There was gunfire. The next day at school a couple of the older kids showed up with some extra shotgun pellets they'd picked up in a hunting accident.

I strongly suspect that same kind of tool grade steel runs in my daughter's veins.

I'm a lucky man to have known such a grandma and have such a daughter.

We were only with the adoptive parents a couple of times. But I'd bet they're the kind that will explain things to their daughter in such a way that she'll be accepting and appreciative of her birth mother.

My philosophy on living a life successfully is when the big picture is overwhelming we concentrate on the details. And at those times when the details are overwhelming we need to step back and look at the big picture.

This situation more than just about any other has had me going back and forth between the big picture and being in the middle of the photograph.
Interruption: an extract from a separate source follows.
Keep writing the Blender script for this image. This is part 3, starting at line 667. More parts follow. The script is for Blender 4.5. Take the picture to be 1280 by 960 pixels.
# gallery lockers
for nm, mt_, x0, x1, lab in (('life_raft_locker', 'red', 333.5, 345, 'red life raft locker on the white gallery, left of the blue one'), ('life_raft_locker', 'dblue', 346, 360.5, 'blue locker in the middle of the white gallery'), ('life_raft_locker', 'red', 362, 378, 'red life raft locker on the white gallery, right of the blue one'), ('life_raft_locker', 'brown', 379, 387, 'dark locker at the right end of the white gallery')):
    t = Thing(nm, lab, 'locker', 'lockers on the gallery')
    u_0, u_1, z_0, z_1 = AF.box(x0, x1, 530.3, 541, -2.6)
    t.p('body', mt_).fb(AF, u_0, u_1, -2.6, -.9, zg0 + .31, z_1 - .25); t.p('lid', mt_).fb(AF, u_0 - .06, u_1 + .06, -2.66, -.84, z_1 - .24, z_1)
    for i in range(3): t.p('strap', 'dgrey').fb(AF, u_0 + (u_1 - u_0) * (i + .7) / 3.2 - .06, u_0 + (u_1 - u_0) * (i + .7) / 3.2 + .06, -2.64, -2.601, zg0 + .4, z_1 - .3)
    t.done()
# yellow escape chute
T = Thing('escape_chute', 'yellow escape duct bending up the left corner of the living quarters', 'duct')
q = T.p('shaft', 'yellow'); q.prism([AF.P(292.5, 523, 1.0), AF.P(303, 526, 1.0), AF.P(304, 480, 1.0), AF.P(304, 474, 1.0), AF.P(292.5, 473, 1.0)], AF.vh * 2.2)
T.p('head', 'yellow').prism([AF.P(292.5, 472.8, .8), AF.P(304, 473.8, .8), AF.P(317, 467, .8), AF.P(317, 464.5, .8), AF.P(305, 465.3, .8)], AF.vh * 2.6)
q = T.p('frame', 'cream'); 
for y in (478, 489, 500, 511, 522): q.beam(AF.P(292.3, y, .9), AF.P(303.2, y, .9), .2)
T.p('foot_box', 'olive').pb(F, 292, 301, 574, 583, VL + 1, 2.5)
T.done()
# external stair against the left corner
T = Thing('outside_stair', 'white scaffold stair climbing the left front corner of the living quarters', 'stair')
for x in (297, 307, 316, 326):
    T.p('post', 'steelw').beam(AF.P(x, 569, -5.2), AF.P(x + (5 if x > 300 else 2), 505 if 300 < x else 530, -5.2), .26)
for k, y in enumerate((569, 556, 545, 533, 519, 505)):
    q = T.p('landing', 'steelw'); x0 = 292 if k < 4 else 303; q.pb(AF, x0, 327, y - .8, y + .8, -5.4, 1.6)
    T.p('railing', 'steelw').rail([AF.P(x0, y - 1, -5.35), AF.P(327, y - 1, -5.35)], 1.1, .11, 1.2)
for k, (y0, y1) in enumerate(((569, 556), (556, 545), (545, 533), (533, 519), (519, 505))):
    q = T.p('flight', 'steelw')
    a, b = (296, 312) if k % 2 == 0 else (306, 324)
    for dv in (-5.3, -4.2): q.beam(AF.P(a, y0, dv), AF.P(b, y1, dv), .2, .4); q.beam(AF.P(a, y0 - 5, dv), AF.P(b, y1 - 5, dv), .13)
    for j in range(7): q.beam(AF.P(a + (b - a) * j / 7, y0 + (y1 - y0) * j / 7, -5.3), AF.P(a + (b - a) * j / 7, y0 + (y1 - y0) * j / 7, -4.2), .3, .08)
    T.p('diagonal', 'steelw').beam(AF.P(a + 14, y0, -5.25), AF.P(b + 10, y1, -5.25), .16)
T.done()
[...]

The big picture involves a little girl wondering about herself and where she belongs and reading the story. And developing the position that she was given her opportunity because she was so loved, not because she was unloved.

The parents of an adopted child reading the story and accepting that they shouldn't feel guilty for having such a treasure. The birth mother is doing fine and knowing that the same kind of inate character to be such a strong human being flows in their adopted child's veins.

But probably the most important person I'd like to read the story would be the young lady stuck in a position where she needs to decide what to do. No matter what she does she's going to have to live with it for the rest of her life and it will make a difference. Maybe seeing that she can hold her head up high, have the baby, and still have a productive and happy life after giving the baby up to someone who's willing and capable of what she isn't at the moment.

So if any one of these things happens I'll feel good about my daughter making the best of a rough situation.

I raised her pro choice. She chose life. She had the wisdom of Solomon after the frailty of character of David. The most rare of combinations in a human being.